Orta ısrarı çaresizliği artırdı
İkinci devreye doğal olarak baskılı başladı Beşiktaş ama sağdan soldan orta yapma ısrarını sürdürdükçe çaresizliği de arttı. Oysa 52’de Batshuayi’nin ofsayta takıldığı pozisyon benzeri organizasyonların tesisi o kadar zor olmasa gerek. Örneğin, 56’da Emirhan’ın yay içinde kazandırdığı serbest atış 52’deki pozisyonun benzeriydi. Hocaların ‘’koruma kalkanı’’nı aşamayan Emirhan’ın 68’de tek başına yarattığı pozisyonla kıpırdanır gibi oldularsa da Kasımpaşa başlangıçtaki gibi sakin ve golü gözleyen stilini sürdürüyordu. İlk maçında yarattığı heyecanın ardından Valerien İsmael için, "Yakında nasıl bir futbol iklimine geldiğini o da anlayacaktır" benzeri şeyler söylemiştim. Yavaş yavaş durumu idrak ediyordur diye düşünüyorum. Bu sadece rakipler için değil takımı için de geçerli. Yapılacak iş seneye oynayamayacak olanlar başta, oynamaması gerekenleri birer ikişer kenara koymak ve gelecek sezonu kurgulamaktır. Ama transfere değil eldeki kaynaklara dayalı olarak.
‘’Gerçekten ilginç‘’
Galatasaray, ilk devre boyunca tempoyu yeteri kadar yükseltemediyse de maçı koparacak hatırı sayıda pozisyon buldu. Birkaçı ‘’hatıraların golcüsü’’ Gomis’in ayağında eridi. Bir başkası ki, en kurgusal olanıydı, Kerem’in kafa vuruşu tercihine kurban gitti! Pozisyonların önemli bölümü Altay orta sahasındaki kopukluğun uzun ya da ters toplarla aşılmasıyla geldi. Ev sahibi ise rakip ceza sahasına ulaştıktan sonra sadece ‘’orta yapma’’yı öğrenmiş gibiydi ya da hocaları bunu istiyordu onlardan. O ortaların çoğu Victor Nelsson’da eridiğinden geri koşup durdu Altaylı futbolcular. Başlarda daha iyi görünüyorsa da dakikalar geçtikçe Gomis’in oyundan düşme hali çarpan etkisiyle büyüdü. Böylesi bir merkez, iki kanat oyuncusu Babel ile Kerem’i de işlevsiz kıldı. Haliyle ilk devre oynanan oyunun değilse de girilen pozisyonların çok arkasında kalan bir durum ortaya çıktı. Altay yüklendi yüklenmesine ama sonuca götürecek hücum şablonları olmadığından sadece yoğun kalori harcadılar!
Kaçınılmaz oluyor
70’lere doğru oyun iyiden iyiye soğuyunca Torrent de fırsatı görmüş olacak ki, 82’de Arda Turan’ı bu maçta da oyuna gönderdi! Çoğumuz Gomis’i anlamakta zorlanırken bir de Arda tercihi! Gerçekten ilginç. Son dakikadaki Poko kafa vuruşunu Muslera çıkardı ve Galatasaray maçı kazandı. Ancak bu Torrent’in takımdaki geleceğine olumlu etki bırakacak bir kazanım gibi değildi sanki… Ev sahibi Altay’da ise… Başkan yok, bildiğimiz anlamda teknik direktör yok (teknik sorumlu Sefer Yılmaz) ama ilk 11’e 7 yabancı oyuncuyla çıkıyor! Kayıp büyük… ‘’Büyük sözü dinlemeyince’’ mevcut durum da kaçınılmaz oluyor maalesef…

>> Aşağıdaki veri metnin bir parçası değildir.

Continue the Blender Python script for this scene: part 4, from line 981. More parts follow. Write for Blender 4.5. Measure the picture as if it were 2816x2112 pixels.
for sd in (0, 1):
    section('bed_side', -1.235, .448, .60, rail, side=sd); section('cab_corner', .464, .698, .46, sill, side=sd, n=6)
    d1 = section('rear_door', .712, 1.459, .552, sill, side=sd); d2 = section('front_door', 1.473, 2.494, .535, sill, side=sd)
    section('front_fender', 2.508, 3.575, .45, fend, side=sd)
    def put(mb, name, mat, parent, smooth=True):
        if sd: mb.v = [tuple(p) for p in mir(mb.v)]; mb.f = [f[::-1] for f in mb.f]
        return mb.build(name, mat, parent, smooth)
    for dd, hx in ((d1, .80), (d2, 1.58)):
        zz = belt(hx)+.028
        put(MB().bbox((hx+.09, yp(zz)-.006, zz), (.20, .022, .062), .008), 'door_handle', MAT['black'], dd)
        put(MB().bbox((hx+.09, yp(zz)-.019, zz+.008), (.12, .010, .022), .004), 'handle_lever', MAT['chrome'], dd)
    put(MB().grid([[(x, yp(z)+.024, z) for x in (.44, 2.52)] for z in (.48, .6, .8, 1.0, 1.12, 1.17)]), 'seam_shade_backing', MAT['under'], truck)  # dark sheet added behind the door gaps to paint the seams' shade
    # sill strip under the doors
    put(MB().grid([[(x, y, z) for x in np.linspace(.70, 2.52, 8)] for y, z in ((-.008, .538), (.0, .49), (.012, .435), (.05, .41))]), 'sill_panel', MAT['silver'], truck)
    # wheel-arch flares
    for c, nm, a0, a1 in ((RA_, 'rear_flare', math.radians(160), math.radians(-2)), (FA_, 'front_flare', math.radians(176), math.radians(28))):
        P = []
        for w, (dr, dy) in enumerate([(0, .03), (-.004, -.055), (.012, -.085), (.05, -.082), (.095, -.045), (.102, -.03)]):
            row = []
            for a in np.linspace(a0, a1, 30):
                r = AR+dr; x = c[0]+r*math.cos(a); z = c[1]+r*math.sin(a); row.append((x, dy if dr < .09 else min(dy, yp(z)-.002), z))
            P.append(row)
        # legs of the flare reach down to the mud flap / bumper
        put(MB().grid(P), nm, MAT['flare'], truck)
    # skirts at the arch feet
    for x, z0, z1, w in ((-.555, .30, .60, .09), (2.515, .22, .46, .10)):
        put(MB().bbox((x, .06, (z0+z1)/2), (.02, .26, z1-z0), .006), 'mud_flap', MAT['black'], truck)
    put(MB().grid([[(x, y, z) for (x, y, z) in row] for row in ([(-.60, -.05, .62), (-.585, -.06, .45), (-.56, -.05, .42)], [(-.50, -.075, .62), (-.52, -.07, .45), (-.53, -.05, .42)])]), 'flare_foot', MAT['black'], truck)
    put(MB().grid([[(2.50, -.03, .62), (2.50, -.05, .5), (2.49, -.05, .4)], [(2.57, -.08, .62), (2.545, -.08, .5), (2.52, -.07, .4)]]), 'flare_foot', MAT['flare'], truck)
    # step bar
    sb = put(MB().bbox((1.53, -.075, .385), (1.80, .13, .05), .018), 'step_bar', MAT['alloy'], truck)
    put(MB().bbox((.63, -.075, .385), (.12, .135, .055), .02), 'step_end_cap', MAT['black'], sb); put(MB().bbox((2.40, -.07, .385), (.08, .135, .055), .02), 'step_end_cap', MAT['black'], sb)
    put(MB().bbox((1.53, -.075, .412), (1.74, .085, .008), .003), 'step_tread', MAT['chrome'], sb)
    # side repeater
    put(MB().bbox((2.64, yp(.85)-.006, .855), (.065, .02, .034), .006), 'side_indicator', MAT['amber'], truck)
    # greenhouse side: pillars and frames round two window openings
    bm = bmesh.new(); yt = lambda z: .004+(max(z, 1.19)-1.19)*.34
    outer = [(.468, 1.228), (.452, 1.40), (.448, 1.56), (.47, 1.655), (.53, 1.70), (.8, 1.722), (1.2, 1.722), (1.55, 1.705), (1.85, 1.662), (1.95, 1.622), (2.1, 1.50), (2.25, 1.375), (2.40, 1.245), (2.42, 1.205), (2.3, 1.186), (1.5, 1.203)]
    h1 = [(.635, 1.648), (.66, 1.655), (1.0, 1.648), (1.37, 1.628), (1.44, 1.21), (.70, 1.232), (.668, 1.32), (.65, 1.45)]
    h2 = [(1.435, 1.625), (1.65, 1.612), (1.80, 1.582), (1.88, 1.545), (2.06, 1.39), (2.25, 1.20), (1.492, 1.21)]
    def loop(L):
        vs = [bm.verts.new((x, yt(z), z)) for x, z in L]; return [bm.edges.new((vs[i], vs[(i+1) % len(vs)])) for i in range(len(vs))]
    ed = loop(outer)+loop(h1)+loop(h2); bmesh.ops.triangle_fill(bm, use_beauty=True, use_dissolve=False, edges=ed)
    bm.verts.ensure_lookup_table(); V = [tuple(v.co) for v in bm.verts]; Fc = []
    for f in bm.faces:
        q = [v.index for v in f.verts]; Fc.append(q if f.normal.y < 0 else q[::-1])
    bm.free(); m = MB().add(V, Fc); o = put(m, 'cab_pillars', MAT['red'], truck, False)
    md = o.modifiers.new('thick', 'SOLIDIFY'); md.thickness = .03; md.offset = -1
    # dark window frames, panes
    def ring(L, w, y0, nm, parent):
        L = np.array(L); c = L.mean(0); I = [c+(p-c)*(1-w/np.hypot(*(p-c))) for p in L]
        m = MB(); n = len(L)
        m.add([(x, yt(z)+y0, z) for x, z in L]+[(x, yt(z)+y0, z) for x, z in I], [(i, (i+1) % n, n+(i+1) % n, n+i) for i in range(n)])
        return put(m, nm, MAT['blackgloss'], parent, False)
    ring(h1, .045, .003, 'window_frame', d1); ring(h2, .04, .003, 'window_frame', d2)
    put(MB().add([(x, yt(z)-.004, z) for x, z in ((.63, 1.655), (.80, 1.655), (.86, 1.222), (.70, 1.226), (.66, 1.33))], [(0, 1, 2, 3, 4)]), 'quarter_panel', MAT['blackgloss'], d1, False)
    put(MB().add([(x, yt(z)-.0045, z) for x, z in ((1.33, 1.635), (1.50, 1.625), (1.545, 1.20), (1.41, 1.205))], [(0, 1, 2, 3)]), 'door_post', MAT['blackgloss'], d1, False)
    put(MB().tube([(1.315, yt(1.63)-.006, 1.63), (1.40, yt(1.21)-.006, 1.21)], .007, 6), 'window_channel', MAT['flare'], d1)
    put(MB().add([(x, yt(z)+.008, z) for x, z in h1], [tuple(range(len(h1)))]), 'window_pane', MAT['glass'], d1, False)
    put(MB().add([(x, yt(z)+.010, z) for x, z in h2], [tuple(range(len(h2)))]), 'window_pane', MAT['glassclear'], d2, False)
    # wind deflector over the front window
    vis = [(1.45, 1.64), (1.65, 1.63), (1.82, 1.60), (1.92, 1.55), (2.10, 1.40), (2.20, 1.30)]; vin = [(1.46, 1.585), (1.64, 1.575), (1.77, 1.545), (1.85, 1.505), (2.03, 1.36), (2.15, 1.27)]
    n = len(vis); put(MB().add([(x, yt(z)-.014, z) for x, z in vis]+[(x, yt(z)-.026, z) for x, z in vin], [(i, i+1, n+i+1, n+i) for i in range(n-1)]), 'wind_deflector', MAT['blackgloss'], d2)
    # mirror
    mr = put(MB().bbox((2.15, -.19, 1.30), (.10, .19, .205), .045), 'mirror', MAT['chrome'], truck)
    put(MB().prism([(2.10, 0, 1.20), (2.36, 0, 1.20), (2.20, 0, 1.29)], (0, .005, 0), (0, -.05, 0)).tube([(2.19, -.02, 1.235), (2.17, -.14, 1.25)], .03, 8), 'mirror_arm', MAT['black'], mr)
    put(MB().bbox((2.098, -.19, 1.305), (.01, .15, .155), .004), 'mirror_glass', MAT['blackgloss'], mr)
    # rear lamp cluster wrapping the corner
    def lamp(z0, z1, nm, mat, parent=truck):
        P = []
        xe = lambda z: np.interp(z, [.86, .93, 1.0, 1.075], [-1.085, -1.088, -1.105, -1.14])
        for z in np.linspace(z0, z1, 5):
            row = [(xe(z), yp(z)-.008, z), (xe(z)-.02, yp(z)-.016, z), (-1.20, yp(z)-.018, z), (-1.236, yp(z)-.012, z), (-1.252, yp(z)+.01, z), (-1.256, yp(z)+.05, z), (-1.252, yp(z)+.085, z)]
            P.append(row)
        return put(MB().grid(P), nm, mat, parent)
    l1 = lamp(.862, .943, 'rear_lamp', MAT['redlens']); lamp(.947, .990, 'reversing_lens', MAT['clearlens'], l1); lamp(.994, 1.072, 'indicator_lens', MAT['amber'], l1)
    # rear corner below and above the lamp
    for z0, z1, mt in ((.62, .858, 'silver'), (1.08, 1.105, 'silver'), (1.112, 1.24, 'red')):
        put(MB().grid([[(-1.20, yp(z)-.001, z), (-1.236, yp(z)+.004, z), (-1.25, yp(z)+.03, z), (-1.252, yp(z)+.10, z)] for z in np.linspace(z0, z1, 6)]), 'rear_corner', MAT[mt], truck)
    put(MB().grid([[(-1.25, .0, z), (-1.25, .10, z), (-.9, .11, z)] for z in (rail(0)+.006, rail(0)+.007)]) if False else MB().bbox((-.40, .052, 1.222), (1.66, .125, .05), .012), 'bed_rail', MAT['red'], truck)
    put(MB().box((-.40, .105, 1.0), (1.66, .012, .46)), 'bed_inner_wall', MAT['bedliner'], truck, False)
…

‘’Aralarında çok fark yok!‘’
Öyle bir sezon ki, her hafta bir öncekinden daha enteresan şeyler oluyor. Onca hakemi lig devam ederken, kapıya koyan MHK’nin gerekçelerinden biri de bazı takımların maçına ısrarla aynı hakemin verilmiş olmasıymış. Giresun’daki maçı yöneten Arda Kardeşler de daha önce 9 Beşiktaş maçını yönetmiş. Bu maçların sekizini ise Beşiktaş kazanmış! Gelin görün ki Kardeşler’i, 10. kez Beşiktaş maçına atayan MHK Başkanı bir gün bekleyemeyip, maç oynanmadan istifa etti! Size de enteresan gelmiyor mu? Neyse maça geçelim. İlk 15 dakika Giresun tempoyu yükseltmeye çalıştı ancak ön alanda sade oynamak yerine hep, 'Fazladan bir iş yapma’ya kalktıkları için hücum girişimleri verimsiz kaldı. 20. dakikaya doğru Beşiktaş kontrolü eline aldı ve Josef/Can ikilisi üzerinden oyunu metre metre öne taşıdı. Ancak bir pozisyon dışında kaleye inecek organizasyonlardan uzaktı ve varsa yoksa bir ülke klasiği olarak şut atıp durdular! İkinci devre Beşiktaş topu dolayısıyla oyunu eline almış görünse de verimli hücum organizasyonu sıkıntısı sürüp gitti. Batshuayi ya da N’Koudou’ya ulaştırılan toplar o alanda eriyip gidiyordu. Ancak Giresun da şut atma konusunda rakibi gibi davranınca maç 'Verimsizlik dengesi’nden bir şey kaybetmemiş oldu!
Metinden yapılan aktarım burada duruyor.